Sarah Ruden on Romans 8:33

Rom 8:33 Who shall bring a charge against God’s elect? It is God who justifies.

Sarah Ruden comments on this verse:

In The Face of Water, I confronted the possibility that the momentous notion of “election”—which culminates in the Calvinist assertion that saved individuals are chosen unchangeably from the beginning of time—owes something to some joyous and lighthearted wordplay of Paul in Romans 8:33 (KJV: “Who shall lay any thing to the charge of God’s elect? It is God that justifieth”).
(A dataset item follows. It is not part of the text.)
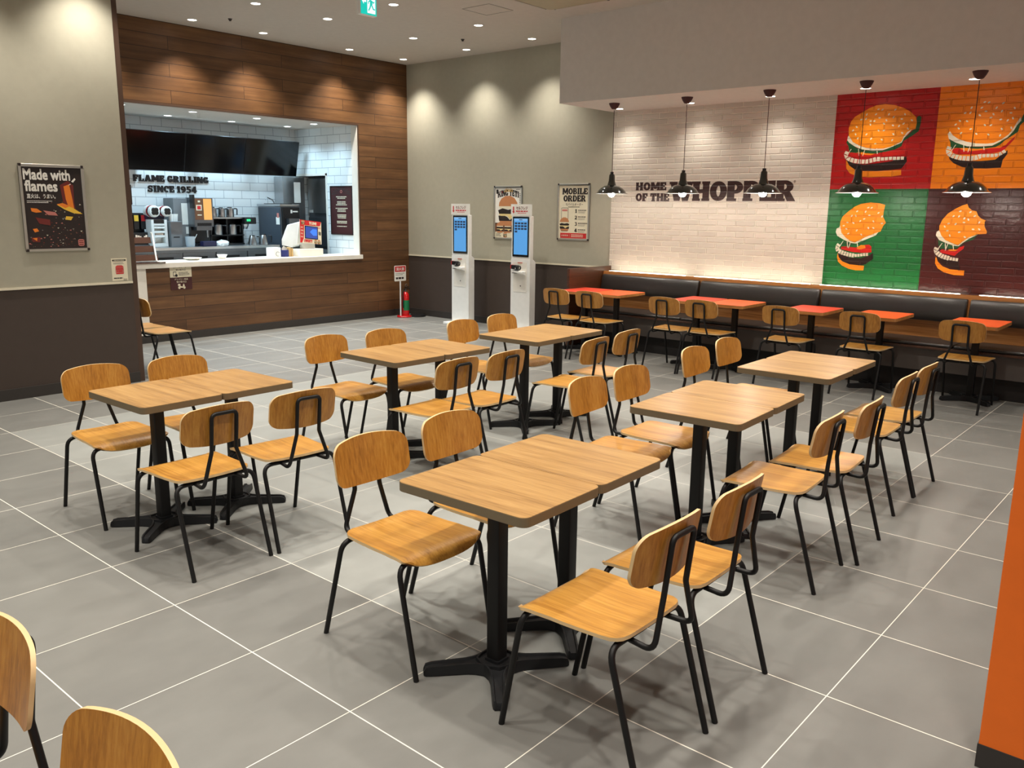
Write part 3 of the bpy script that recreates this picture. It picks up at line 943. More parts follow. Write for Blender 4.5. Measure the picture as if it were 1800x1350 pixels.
# ------------------------------------------------------------------ murals and lettering on the brick
MURAL = {
 'red': {
  'lettuce': [(0.141,0.505),(0.174,0.475),(0.245,0.428),(0.337,0.399),(0.513,0.388),(0.595,0.419),(0.69,0.458),(0.714,0.503),(0.758,0.543),(0.802,0.587),(0.822,0.624),(0.821,0.708),(0.843,0.717),(0.865,0.705),(0.864,0.643),(0.852,0.567),(0.788,0.521),(0.716,0.478),(0.7,0.426),(0.64,0.396),(0.571,0.381),(0.5,0.369),(0.429,0.36),(0.325,0.371),(0.237,0.359),(0.174,0.383),(0.161,0.446),(0.135,0.484)],
  'bun': [(0.153,0.556),(0.148,0.63),(0.165,0.695),(0.201,0.743),(0.272,0.782),(0.341,0.821),(0.412,0.845),(0.497,0.852),(0.597,0.836),(0.684,0.803),(0.757,0.76),(0.81,0.708),(0.826,0.652),(0.819,0.59),(0.782,0.584),(0.742,0.565),(0.712,0.517),(0.696,0.476),(0.649,0.449),(0.595,0.426),(0.525,0.411),(0.438,0.41),(0.342,0.425),(0.273,0.449),(0.202,0.488)],
  'mayo': [(0.145,0.542),(0.153,0.556),(0.202,0.488),(0.273,0.448),(0.342,0.423),(0.439,0.408),(0.525,0.409),(0.595,0.425),(0.649,0.448),(0.696,0.474),(0.712,0.516),(0.742,0.564),(0.788,0.588),(0.757,0.554),(0.72,0.51),(0.697,0.462),(0.636,0.435),(0.568,0.409),(0.513,0.39),(0.411,0.39),(0.307,0.408),(0.229,0.44),(0.165,0.482),(0.142,0.509)],
  'lower': [(0.148,0.298),(0.155,0.298),(0.187,0.246),(0.251,0.201),(0.327,0.185),(0.475,0.182),(0.72,0.192),(0.725,0.14),(0.624,0.124),(0.407,0.12),(0.295,0.129),(0.202,0.164),(0.159,0.216)],
  'patty': [(0.155,0.298),(0.183,0.29),(0.23,0.267),(0.336,0.25),(0.438,0.258),(0.609,0.279),(0.759,0.325),(0.768,0.275),(0.747,0.24),(0.722,0.205),(0.618,0.193),(0.474,0.184),(0.327,0.187),(0.251,0.203),(0.187,0.246)],
  'tomato': [(0.16,0.372),(0.197,0.382),(0.311,0.36),(0.429,0.353),(0.529,0.371),(0.6,0.376),(0.711,0.387),(0.736,0.453),(0.745,0.403),(0.736,0.347),(0.604,0.329),(0.462,0.319),(0.314,0.323),(0.201,0.341)],
  'tomb': [(0.25,0.377),(0.324,0.378),(0.347,0.366),(0.443,0.36),(0.401,0.346),(0.311,0.356)],
  'rings': ([(0.158,0.394),(0.139,0.351),(0.165,0.32),(0.22,0.297),(0.288,0.284),(0.355,0.28),(0.413,0.291),(0.463,0.305),(0.535,0.304),(0.606,0.309),(0.67,0.306),(0.74,0.308)],17,.022),
  'seeds': [(0.437,0.804),(0.477,0.798),(0.605,0.79),(0.322,0.759),(0.416,0.756),(0.546,0.748),(0.704,0.739),(0.456,0.718),(0.595,0.717),(0.271,0.712),(0.318,0.715),(0.526,0.691),(0.677,0.695),(0.776,0.677),(0.368,0.691),(0.405,0.689),(0.368,0.656),(0.505,0.658),(0.596,0.636),(0.656,0.627),(0.699,0.648),(0.229,0.64),(0.195,0.606),(0.457,0.592),(0.511,0.59),(0.746,0.597),(0.225,0.564),(0.337,0.559),(0.608,0.549),(0.694,0.557),(0.251,0.523),(0.389,0.513),(0.499,0.498),(0.603,0.49),(0.437,0.461)]},
 'orange': {
  'lettuce': [(0.122,0.488),(0.189,0.442),(0.296,0.402),(0.424,0.394),(0.515,0.399),(0.577,0.432),(0.637,0.469),(0.681,0.525),(0.706,0.579),(0.735,0.634),(0.751,0.681),(0.772,0.686),(0.768,0.618),(0.732,0.579),(0.72,0.518),(0.667,0.479),(0.62,0.446),(0.58,0.405),(0.543,0.386),(0.465,0.378),(0.373,0.374),(0.264,0.385),(0.195,0.391),(0.151,0.378),(0.141,0.444)],
  'mayo': [(0.126,0.553),(0.154,0.515),(0.206,0.477),(0.277,0.449),(0.367,0.428),(0.46,0.421),(0.525,0.425),(0.587,0.454),(0.646,0.5),(0.678,0.554),(0.703,0.608),(0.729,0.655),(0.736,0.62),(0.706,0.58),(0.681,0.526),(0.636,0.473),(0.576,0.434),(0.515,0.401),(0.423,0.397),(0.296,0.402),(0.189,0.442),(0.123,0.481),(0.108,0.528)],
  'patty': [(0.141,0.313),(0.177,0.297),(0.235,0.274),(0.331,0.261),(0.439,0.258),(0.556,0.269),(0.653,0.354),(0.654,0.319),(0.621,0.264),(0.613,0.193),(0.486,0.189),(0.352,0.193),(0.269,0.208),(0.19,0.246),(0.151,0.284)],
  'tomato': [(0.162,0.378),(0.215,0.39),(0.335,0.354),(0.414,0.362),(0.505,0.377),(0.583,0.377),(0.631,0.403),(0.665,0.444),(0.708,0.484),(0.691,0.443),(0.646,0.389),(0.618,0.348),(0.523,0.33),(0.378,0.324),(0.229,0.328),(0.18,0.341)],
  'tomb': [(0.23,0.386),(0.291,0.388),(0.345,0.379),(0.413,0.373),(0.361,0.357),(0.28,0.359)],
  'rings': ([(0.141,0.408),(0.125,0.364),(0.146,0.331),(0.197,0.308),(0.26,0.291),(0.329,0.286),(0.389,0.291),(0.427,0.308),(0.486,0.31),(0.539,0.308),(0.59,0.317),(0.637,0.351)],17,.022),
  'seeds': [(0.407,0.809),(0.444,0.803),(0.568,0.789),(0.297,0.764),(0.387,0.758),(0.515,0.75),(0.669,0.737),(0.427,0.722),(0.564,0.716),(0.245,0.718),(0.292,0.717),(0.495,0.692),(0.642,0.695),(0.377,0.689),(0.476,0.662),(0.563,0.64),(0.664,0.646),(0.205,0.646),(0.27,0.64),(0.622,0.628),(0.171,0.614),(0.431,0.595),(0.484,0.592),(0.202,0.576),(0.31,0.564),(0.581,0.552),(0.661,0.558),(0.228,0.53),(0.365,0.517),(0.471,0.505),(0.573,0.493)]},
 'green': {
  'lettuce': [(0.204,0.474),(0.336,0.446),(0.397,0.473),(0.438,0.485),(0.413,0.452),(0.344,0.432),(0.259,0.425),(0.186,0.426),(0.155,0.447)],
  'bun': [(0.145,0.642),(0.145,0.678),(0.166,0.735),(0.219,0.786),(0.279,0.836),(0.347,0.868),(0.443,0.885),(0.54,0.876),(0.597,0.859),(0.587,0.783),(0.588,0.734),(0.621,0.676),(0.597,0.644),(0.575,0.584),(0.522,0.565),(0.434,0.528),(0.367,0.49),(0.32,0.463),(0.276,0.473),(0.214,0.514),(0.166,0.563)],
  'mayo': [(0.14,0.62),(0.145,0.642),(0.166,0.563),(0.215,0.512),(0.276,0.471),(0.32,0.461),(0.367,0.488),(0.435,0.526),(0.555,0.58),(0.531,0.544),(0.437,0.499),(0.369,0.469),(0.335,0.45),(0.278,0.455),(0.203,0.485),(0.126,0.526),(0.104,0.569),(0.112,0.605)],
  'lower': [(0.146,0.345),(0.161,0.298),(0.201,0.256),(0.284,0.226),(0.392,0.22),(0.439,0.219),(0.436,0.17),(0.354,0.166),(0.274,0.18),(0.205,0.209),(0.158,0.25),(0.142,0.301)],
  'patty': [(0.149,0.345),(0.187,0.332),(0.277,0.3),(0.399,0.298),(0.481,0.33),(0.52,0.36),(0.526,0.296),(0.487,0.266),(0.455,0.236),(0.392,0.222),(0.284,0.227),(0.201,0.26),(0.16,0.302)],
  'tomato': [(0.18,0.415),(0.23,0.417),(0.332,0.41),(0.415,0.438),(0.47,0.444),(0.497,0.423),(0.503,0.363),(0.408,0.356),(0.308,0.359),(0.22,0.377),(0.175,0.386)],
  'tomb': [(0.346,0.41),(0.386,0.437),(0.429,0.435),(0.439,0.407),(0.391,0.391),(0.351,0.393)],
  'rings': ([(0.156,0.44),(0.131,0.402),(0.151,0.367),(0.2,0.347),(0.26,0.331),(0.326,0.323),(0.382,0.329),(0.424,0.338),(0.473,0.34)],14,.022),
  'seeds': [(0.427,0.83),(0.462,0.829),(0.315,0.791),(0.403,0.787),(0.536,0.776),(0.262,0.742),(0.305,0.743),(0.445,0.75),(0.577,0.741),(0.395,0.712),(0.356,0.689),(0.493,0.688),(0.222,0.672),(0.286,0.667),(0.185,0.637),(0.581,0.668),(0.447,0.618),(0.499,0.619),(0.217,0.604),(0.328,0.589),(0.241,0.554),(0.38,0.547)]},
 'brown': {
  'lettuce': [(0.127,0.515),(0.21,0.483),(0.274,0.461),(0.324,0.458),(0.358,0.49),(0.408,0.532),(0.482,0.577),(0.445,0.525),(0.375,0.499),(0.342,0.468),(0.32,0.441),(0.234,0.431),(0.159,0.428),(0.136,0.461)],
  'bun': [(0.128,0.616),(0.125,0.656),(0.147,0.716),(0.191,0.777),(0.254,0.824),(0.312,0.857),(0.359,0.874),(0.375,0.838),(0.408,0.812),(0.448,0.803),(0.467,0.761),(0.5,0.732),(0.541,0.715),(0.53,0.703),(0.535,0.658),(0.562,0.607),(0.558,0.587),(0.481,0.582),(0.406,0.55),(0.35,0.502),(0.317,0.468),(0.266,0.486),(0.193,0.517),(0.151,0.563)],
  'mayo': [(0.124,0.61),(0.128,0.612),(0.151,0.563),(0.194,0.516),(0.266,0.484),(0.317,0.466),(0.35,0.501),(0.406,0.549),(0.487,0.58),(0.408,0.534),(0.357,0.492),(0.324,0.46),(0.274,0.463),(0.21,0.484),(0.137,0.515),(0.102,0.561),(0.106,0.595)],
  'lower': [(0.125,0.352),(0.147,0.299),(0.196,0.254),(0.268,0.227),(0.356,0.222),(0.402,0.222),(0.401,0.172),(0.311,0.172),(0.215,0.194),(0.154,0.231),(0.125,0.277),(0.122,0.325)],
  'patty': [(0.123,0.373),(0.2,0.335),(0.265,0.311),(0.34,0.315),(0.355,0.228),(0.286,0.238),(0.207,0.268),(0.145,0.312)],
  'tomato': [(0.155,0.408),(0.172,0.422),(0.223,0.417),(0.298,0.413),(0.331,0.448),(0.376,0.466),(0.37,0.436),(0.325,0.394),(0.297,0.363),(0.227,0.377),(0.169,0.388)],
  'tomb': [(0.229,0.421),(0.266,0.426),(0.322,0.424),(0.298,0.41),(0.249,0.411)],
  'rings': ([(0.126,0.44),(0.113,0.406),(0.138,0.38),(0.179,0.355),(0.218,0.343),(0.257,0.334),(0.295,0.329),(0.336,0.325)],10,.022),
  'seeds': [(0.303,0.801),(0.395,0.794),(0.246,0.752),(0.296,0.751),(0.438,0.757),(0.347,0.732),(0.384,0.722),(0.348,0.693),(0.484,0.696),(0.208,0.679),(0.273,0.676),(0.176,0.649),(0.437,0.628),(0.491,0.629),(0.204,0.609),(0.315,0.597),(0.231,0.562),(0.37,0.55)]},
}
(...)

It looks to me, in this verse at least, not as if he’s naming a special category of people who are inherently “elect” or “chosen” but rather that he’s just pointing out the absurdity of the notion that any force in the universe could haul INTO court for a verdict of damnation those (that is, all of Jesus’ sincere followers) who are singled OUT for a friendly verdict by the ultimate judge, God, through his love. In other words, the divine fix is in. This is part of the courtroom conceit that dominates the passage. The critical words are the jingly enkahlesei (“INdict”) and eklektōn (“EXempted”). Paul’s language wasn’t just Greek; it was also rhetoric, the play of sounds and ideas. That’s how he made his points in detail, and with emotion, and with precision. Since we moderns don’t respect rhetoric, since we habitually condemn whatever’s “rhetorical,” we lose many heights and depths and angles of Paul.